Dans le seul témoignage sur cette rafle du 19 mars 1943, paru dans Le Livre de l’île, on apprend que Gaston Calbourdin, l’Îlois qui le cachait, l’avait supplié de s’enfuir par le fond du jardin en voyant arriver la Gestapo. « Henri a refusé : Si on ne me trouve pas, c’est vous qui aurez des ennuis. Et Monsieur Marx s’est laissé emmener. Pour ne jamais revenir. Monsieur Calbourdin ne s’est jamais remis de cette arrestation. »
D’une guerre à l’autre
À la fin des années 1990, des familles morbihannaises ont accueilli en vacances des enfants ukrainiens après la catastrophe nucléaire de mars 1986, avec l’association Tchernobyl Bretagne Sud.

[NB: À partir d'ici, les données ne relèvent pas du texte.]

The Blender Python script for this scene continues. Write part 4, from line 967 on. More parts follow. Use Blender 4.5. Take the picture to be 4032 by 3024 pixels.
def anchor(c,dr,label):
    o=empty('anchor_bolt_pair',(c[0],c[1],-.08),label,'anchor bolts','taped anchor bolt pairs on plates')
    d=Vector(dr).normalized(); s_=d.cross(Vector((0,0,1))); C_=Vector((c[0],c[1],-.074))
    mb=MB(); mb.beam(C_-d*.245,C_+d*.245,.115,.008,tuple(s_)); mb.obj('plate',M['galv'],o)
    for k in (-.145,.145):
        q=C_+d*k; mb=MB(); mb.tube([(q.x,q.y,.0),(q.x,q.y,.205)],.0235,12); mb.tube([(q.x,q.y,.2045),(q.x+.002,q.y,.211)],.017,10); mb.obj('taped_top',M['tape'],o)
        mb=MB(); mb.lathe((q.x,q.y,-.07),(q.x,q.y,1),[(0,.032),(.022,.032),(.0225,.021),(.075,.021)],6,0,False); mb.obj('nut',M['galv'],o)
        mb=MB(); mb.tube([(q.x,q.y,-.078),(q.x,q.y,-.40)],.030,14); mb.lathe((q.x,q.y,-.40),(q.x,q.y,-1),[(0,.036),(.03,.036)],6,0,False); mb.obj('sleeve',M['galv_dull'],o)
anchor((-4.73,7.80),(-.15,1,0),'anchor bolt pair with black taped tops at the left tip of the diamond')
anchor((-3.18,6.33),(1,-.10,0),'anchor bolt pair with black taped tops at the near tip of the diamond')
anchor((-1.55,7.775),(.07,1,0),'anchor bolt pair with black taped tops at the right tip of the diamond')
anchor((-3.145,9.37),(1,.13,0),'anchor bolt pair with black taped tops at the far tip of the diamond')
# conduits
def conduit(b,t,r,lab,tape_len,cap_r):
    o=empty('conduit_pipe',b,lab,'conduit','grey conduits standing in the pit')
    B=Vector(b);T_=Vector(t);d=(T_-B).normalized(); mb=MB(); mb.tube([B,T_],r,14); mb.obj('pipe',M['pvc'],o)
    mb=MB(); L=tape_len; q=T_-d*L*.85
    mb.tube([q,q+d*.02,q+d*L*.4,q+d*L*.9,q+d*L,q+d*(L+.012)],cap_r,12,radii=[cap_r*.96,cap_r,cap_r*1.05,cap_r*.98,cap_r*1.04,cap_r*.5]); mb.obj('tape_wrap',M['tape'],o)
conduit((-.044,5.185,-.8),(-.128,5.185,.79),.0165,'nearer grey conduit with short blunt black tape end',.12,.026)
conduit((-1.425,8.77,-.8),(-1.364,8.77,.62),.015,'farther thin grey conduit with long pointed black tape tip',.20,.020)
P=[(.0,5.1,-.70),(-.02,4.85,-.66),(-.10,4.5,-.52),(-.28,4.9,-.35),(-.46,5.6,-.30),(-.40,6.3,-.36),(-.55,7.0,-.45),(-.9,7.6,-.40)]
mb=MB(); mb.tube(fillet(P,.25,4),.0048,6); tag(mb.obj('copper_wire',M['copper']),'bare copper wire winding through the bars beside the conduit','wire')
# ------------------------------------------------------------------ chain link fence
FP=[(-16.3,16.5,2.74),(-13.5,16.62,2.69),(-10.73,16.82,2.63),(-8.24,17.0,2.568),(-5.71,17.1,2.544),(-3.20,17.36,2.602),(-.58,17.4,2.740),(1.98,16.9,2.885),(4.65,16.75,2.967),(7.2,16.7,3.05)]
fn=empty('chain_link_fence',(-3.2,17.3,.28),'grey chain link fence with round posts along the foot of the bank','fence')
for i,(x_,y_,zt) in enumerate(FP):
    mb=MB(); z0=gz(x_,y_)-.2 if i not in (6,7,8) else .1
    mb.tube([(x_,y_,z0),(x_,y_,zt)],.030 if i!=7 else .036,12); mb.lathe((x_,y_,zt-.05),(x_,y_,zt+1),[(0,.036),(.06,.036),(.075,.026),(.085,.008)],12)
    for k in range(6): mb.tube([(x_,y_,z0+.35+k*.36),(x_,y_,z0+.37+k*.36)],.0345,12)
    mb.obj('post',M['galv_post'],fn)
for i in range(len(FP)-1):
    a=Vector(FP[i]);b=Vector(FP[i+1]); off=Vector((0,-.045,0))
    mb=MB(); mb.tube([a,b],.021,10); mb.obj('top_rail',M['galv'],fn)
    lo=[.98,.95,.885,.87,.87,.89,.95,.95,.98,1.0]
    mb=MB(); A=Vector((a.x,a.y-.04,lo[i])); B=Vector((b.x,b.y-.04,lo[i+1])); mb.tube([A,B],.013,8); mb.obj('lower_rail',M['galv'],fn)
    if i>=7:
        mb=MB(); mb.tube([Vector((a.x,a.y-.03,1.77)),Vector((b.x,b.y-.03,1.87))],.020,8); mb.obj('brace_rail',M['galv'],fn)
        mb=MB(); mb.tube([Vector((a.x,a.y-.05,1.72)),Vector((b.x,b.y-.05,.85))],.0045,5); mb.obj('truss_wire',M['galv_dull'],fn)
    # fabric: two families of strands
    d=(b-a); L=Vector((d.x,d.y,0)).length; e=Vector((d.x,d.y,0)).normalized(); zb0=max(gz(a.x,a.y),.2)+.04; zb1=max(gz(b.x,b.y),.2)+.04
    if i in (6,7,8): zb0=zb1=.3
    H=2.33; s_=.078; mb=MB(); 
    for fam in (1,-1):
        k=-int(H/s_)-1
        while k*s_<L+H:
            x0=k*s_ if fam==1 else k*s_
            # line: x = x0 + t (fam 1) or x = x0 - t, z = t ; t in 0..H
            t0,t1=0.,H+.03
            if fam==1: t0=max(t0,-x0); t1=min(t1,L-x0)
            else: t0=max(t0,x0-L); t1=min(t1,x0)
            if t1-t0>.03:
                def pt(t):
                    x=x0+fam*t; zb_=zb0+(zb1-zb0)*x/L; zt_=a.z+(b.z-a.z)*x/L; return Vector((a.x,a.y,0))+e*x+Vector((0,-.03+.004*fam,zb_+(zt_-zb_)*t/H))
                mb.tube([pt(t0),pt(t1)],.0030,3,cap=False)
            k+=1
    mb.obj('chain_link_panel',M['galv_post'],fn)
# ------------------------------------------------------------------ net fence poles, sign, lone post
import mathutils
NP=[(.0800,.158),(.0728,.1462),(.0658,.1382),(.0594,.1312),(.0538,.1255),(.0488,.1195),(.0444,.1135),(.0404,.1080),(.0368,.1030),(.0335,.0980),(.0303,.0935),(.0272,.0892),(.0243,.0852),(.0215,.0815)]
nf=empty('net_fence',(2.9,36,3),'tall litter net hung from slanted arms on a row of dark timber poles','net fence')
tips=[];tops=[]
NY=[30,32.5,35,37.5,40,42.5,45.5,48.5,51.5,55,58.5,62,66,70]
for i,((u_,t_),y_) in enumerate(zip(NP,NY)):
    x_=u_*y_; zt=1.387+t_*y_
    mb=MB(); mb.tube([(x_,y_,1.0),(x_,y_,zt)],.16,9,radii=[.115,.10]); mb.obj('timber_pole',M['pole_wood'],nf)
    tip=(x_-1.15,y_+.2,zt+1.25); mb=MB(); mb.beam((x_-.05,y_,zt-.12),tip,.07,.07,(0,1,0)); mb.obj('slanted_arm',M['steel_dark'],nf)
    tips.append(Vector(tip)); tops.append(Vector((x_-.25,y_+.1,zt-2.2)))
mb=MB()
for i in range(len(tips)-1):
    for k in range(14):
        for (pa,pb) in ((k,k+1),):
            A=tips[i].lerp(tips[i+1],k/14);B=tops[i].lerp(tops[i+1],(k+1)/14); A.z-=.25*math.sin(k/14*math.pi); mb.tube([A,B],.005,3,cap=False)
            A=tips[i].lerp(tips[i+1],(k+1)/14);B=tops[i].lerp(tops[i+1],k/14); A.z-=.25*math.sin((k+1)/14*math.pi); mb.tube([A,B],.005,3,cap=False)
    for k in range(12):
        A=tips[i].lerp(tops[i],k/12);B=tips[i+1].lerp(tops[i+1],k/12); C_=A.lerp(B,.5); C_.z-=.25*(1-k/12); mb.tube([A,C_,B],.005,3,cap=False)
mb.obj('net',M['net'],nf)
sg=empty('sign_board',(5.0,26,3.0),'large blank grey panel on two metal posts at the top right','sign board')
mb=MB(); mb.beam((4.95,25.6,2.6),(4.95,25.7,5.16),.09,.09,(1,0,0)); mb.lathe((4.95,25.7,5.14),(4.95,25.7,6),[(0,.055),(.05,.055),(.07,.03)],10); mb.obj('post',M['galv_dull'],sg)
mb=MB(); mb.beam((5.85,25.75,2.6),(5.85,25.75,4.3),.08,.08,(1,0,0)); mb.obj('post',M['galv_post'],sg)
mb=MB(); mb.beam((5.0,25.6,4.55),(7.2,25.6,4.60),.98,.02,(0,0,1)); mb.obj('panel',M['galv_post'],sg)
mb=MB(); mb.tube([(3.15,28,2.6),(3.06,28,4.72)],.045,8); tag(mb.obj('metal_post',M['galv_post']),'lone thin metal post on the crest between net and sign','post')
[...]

L’une de ces fillettes a gardé contact avec ceux qui l’ont reçue chaque été pendant quatorze ans, sur l’Île-aux-Moines. Un lien qui a permis à ses amies, deux sœurs prénommées Olha et Polina, d’être parmi les premières Ukrainiennes à venir se réfugier en France, dès mars 2022, lorsque la guerre a éclaté dans leur pays. La tradition d’entraide se perpétue, quatre-vingts ans après la Seconde Guerre mondiale, sur l’île bretonne.